Rell and some Republican legislators argue that public financing will burden taxpayers; but states such as Arizona and Maine have paved the way for “clean elections,” showing the rest of the country they are feasible and growing. In 2004, nearly 80 percent of Maine’s legislative candidates rejected private money. Meanwhile, Arizona’s road to its 2002 voluntary public financing of election campaigns was paved with circumstances familiar to Connecticut. Since 1988, one Arizona governor has been impeached and one has resigned in disgrace.
Our state should, like Arizona, use its recent corruption scandals as a springboard for real change, not just proposals that embroider the margin of the problem. How can the opponents of genuine reform say that giving taxpayers something they want – a voice in the democratic process – is a burden when our state spent $6 million on the impeachment investigation leading to Gov.
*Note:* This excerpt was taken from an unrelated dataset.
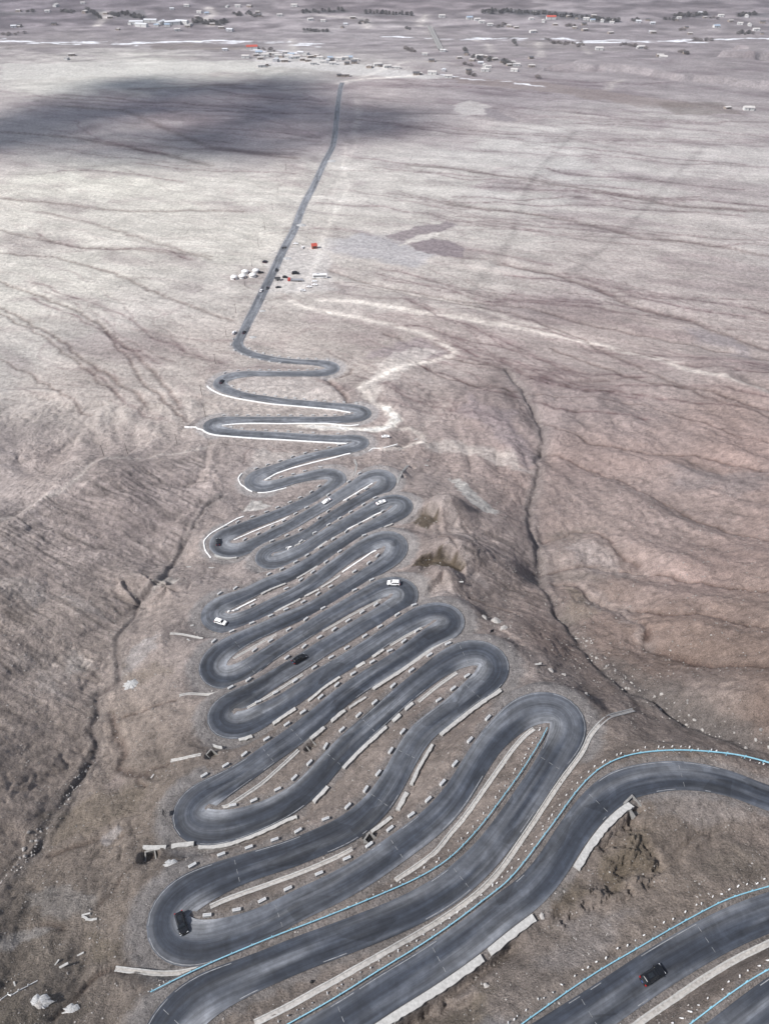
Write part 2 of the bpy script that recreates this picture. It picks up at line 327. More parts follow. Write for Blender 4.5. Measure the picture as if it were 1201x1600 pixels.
PATCH = [ # polygons: pts, colour (linear), softness in m, strength
 ([(425,395),(470,380),(510,382),(520,410),(510,440),(520,452),(440,462),(415,455),(425,425)], (.50,.475,.45), 8, .62),
 ([(515,372),(560,362),(620,375),(690,398),(640,415),(560,402),(520,395)], (.33,.325,.34), 14, .6),
 ([(600,368),(650,355),(700,345),(712,352),(690,362),(650,372),(625,378)], (.20,.17,.175), 4, .85),
 ([(640,382),(670,372),(700,375),(724,388),(722,402),(690,400),(650,392)], (.20,.17,.175), 2, .95),
 ([(640,372),(665,365),(690,362),(670,374),(640,380),(620,385)], (.52,.49,.45), 3, .8),
 ([(706,165),(735,158),(770,165),(760,180),(720,182)], (.52,.50,.47), 12, .5),
 ([(755,168),(775,172),(808,188),(790,190),(760,182)], (.19,.17,.175), 5, .8),
 ([(560,560),(600,540),(650,530),(700,545),(690,558),(640,560)], (.26,.22,.22), 6, .7),
 ([(700,750),(715,752),(745,775),(778,800),(770,806),(735,790),(712,768)], (.40,.385,.36), 1.5, .85),
 ([(380,800),(395,782),(410,785),(425,795),(400,802)], (.42,.40,.375), 1.2, .85),
 ([(640,812),(662,798),(682,805),(688,815),(665,824),(650,815)], (.085,.068,.050), 1.5, .95),
 ([(640,885),(660,868),(690,865),(712,878),(725,892),(715,900),(690,890),(665,880)], (.085,.067,.047), 1.8, .95),
 ([(190,1035),(215,1005),(250,995),(245,1012),(215,1040),(195,1055)], (.27,.25,.24), 2.0, .8),
 ([(240,905),(262,895),(280,900),(262,912),(240,918)], (.36,.33,.30), 1.5, .8),
 ([(160,1305),(185,1292),(190,1300),(175,1318),(158,1312)], (.25,.23,.22), 1.2, .8),
 ([(160,1225),(185,1195),(195,1215),(175,1235)], (.24,.20,.18), 1.5, .6),
 ([(700,1555),(640,1590),(600,1640),(720,1650),(760,1590),(760,1540)], (.10,.085,.065), 3.0, .6),
 ([(960,1320),(985,1290),(1020,1300),(1022,1350),(985,1372),(950,1400),(940,1360)], (.105,.085,.06), 3.0, .7),
 ([(830,1420),(860,1390),(905,1370),(925,1400),(880,1440),(840,1450)], (.11,.09,.065), 3.0, .6),
 ([(730,610),(790,640),(840,700),(830,740),(760,680),(715,640)], (.24,.205,.21), 8.0, .5),
 ([(1050,510),(1130,520),(1190,560),(1120,545)], (.24,.215,.22), 8.0, .6),
 ([(20,1030),(50,1010),(130,1030),(120,1075),(60,1050)], (.27,.235,.21), 4.0, .5),
 ([(885,852),(898,836),(930,842),(962,868),(972,880),(940,872),(905,866)], (.33,.285,.265), 3, .6),  # pale crest patches paint sunlight on the lobe edges into the ground
 ([(912,902),(950,915),(985,935),(1008,965),(1022,1003),(1010,1000),(985,965),(945,945),(905,930)], (.27,.228,.208), 3, .55),
 ([(910,880),(960,872),(1010,885),(990,892),(935,892)], (.29,.25,.23), 3, .5),
 ([(880,905),(915,915),(925,950),(905,970),(880,940)], (.17,.145,.115), 5, .5),
 ([(860,825),(890,815),(925,822),(900,835),(870,838)], (.16,.135,.12), 3, .6),
 ([(870,880),(930,886),(945,905),(900,900),(865,890)], (.17,.145,.128), 3, .55),
 ([(1040,730),(1120,725),(1201,735),(1201,765),(1120,760),(1060,755)], (.20,.175,.17), 8, .55),  # dark patch painting cloud shadow and slope shade onto the right hill
 ([(0,900),(40,905),(80,930),(60,950),(0,930)], (.28,.25,.23), 3, .6),
 ([(80,925),(130,940),(170,965),(120,960)], (.29,.26,.24), 3, .55),
 ([(105,1010),(130,1012),(135,1040),(115,1055),(100,1030)], (.33,.30,.275), 2.5, .6),
 ([(60,1050),(110,1080),(100,1090),(55,1070)], (.28,.25,.23), 2.5, .5),
 ([(185,1040),(250,1035),(262,1055),(200,1068)], (.15,.125,.10), 3, .5),
 ([(662,797),(690,790),(715,815),(735,850),(712,846),(692,814)], (.31,.27,.25), 2.5, .6), ([(690,866),(712,860),(745,890),(765,920),(735,912),(726,890)], (.29,.25,.23), 2.5, .6), ([(655,935),(690,908),(730,940),(745,955),(690,948)], (.33,.29,.27), 2.0, .6),
 ([(50,1395),(110,1385),(150,1400),(140,1430),(70,1440)], (.215,.20,.185), 2.0, .6), ([(0,1465),(60,1452),(95,1452),(60,1470),(0,1490)], (.25,.235,.22), 1.2, .65), ([(60,1270),(150,1240),(230,1220),(200,1280),(120,1310),(70,1320)], (.145,.12,.092), 3, .55), ([(130,1460),(190,1470),(200,1490),(150,1490)], (.125,.105,.08), 2, .6), ([(0,1560),(60,1570),(120,1590),(60,1640),(0,1640)], (.11,.095,.075), 3, .5), ([(1010,1210),(1100,1225),(1180,1270),(1100,1290),(1020,1270)], (.235,.21,.195), 2.5, .5), ([(830,1500),(900,1450),(980,1420),(960,1460),(880,1520)], (.22,.20,.19), 3, .5), ([(1100,1330),(1201,1320),(1201,1370),(1120,1380)], (.135,.115,.095), 3, .5),
 ([(470,662),(520,661),(565,666),(598,667),(612,652),(596,636),(606,634),(626,655),(612,672),(560,678),(500,673)], (.62,.58,.52), 2.5, .8),
 ([(395,590),(470,590),(500,592),(540,628),(470,624),(400,614),(372,603)], (.47,.43,.40), 4, .55),
 ([(600,560),(640,540),(690,548),(640,575),(600,600),(585,625),(565,610)], (.52,.48,.44), 5, .55),
 ([(640,690),(720,690),(790,705),(830,740),(800,735),(740,710),(680,705)], (.46,.42,.385), 5, .55),
 ([(400,700),(440,706),(490,712),(470,722),(420,730),(392,728)], (.42,.385,.355), 3, .55),
 ([(288,668),(306,655),(322,650),(322,662),(314,671)], (.135,.12,.118), 2, .75),
 ([(318,598),(330,590),(335,600),(328,606)], (.15,.13,.125), 2, .7),
 ([(172,17),(225,16),(228,30),(180,30)], (.085,.082,.085), 9, .75), ([(132,13),(160,14),(162,31),(140,31)], (.085,.082,.085), 9, .7), ([(300,31),(355,30),(357,39),(300,39)], (.08,.078,.08), 9, .75),
 ([(785,13),(850,16),(930,24),(970,34),(960,37),(880,29),(785,21)], (.075,.075,.08), 8, .8), ([(755,14),(785,14),(783,23),(755,22)], (.085,.082,.085), 8, .7), ([(472,15),(545,16),(545,20),(472,21)], (.09,.088,.09), 7, .7), ([(473,45),(515,46),(515,51),(473,51)], (.10,.095,.095), 7, .6),
 ([(1050,22),(1105,20),(1110,28),(1050,29)], (.085,.082,.085), 8, .7), ([(1150,20),(1201,20),(1201,27),(1150,27)], (.09,.088,.09), 8, .6), ([(0,18),(60,19),(60,24),(0,24)], (.10,.095,.095), 8, .6), ([(560,20),(645,22),(645,25),(560,25)], (.09,.088,.09), 7, .6),
 ([(230,70),(300,68),(395,72),(400,77),(300,78),(240,77)], (.15,.125,.11), 12, .6), ([(0,68),(90,70),(200,74),(60,77),(0,76)], (.17,.15,.14), 12, .55), ([(700,120),(850,128),(1000,150),(1100,165),(1000,166),(840,142),(720,130)], (.20,.165,.15), 14, .6), ([(1020,160),(1130,160),(1160,178),(1060,180)], (.12,.10,.085), 10, .5), ([(600,52),(720,56),(850,54),(850,58),(700,62)], (.17,.155,.15), 12, .5), ([(820,62),(930,68),(1010,80),(900,80),(800,72)], (.20,.18,.17), 14, .5),
 ([(400,92),(480,88),(560,100),(680,118),(720,120),(640,124),(520,112),(430,104)], (.50,.49,.47), 14, .6),
 ([(0,125),(200,118),(400,112),(420,95),(250,95),(0,100)], (.50,.49,.45), 12, .6),
 ([(960,1020),(1060,1075),(1150,1120),(1201,1145),(1201,1190),(1100,1140),(1000,1095),(930,1050)], (.105,.095,.088), 3, .45),
]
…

Rowland’s resignation?
One local option is voluntary partial public financing of municipal elections. We hope the General Assembly supports municipal public financing of elections as a good first step.
“Fairness over favoritism” only cracks open the door to campaign finance and ethics reforms our state desperately needs. Broad reform will be achieved when the public becomes confident in our election process and in our elected officials, and this will only happen when the public’s voice can be heard – through the public financing of campaigns.
Martin M. Looney (D-New Haven) is the state Senate Majority Leader. John DeStefano Jr. is the mayor of New Haven and a candidate for governor in 2006. The two ran against each other for the Democratic nomination for mayor of new Haven in 2001.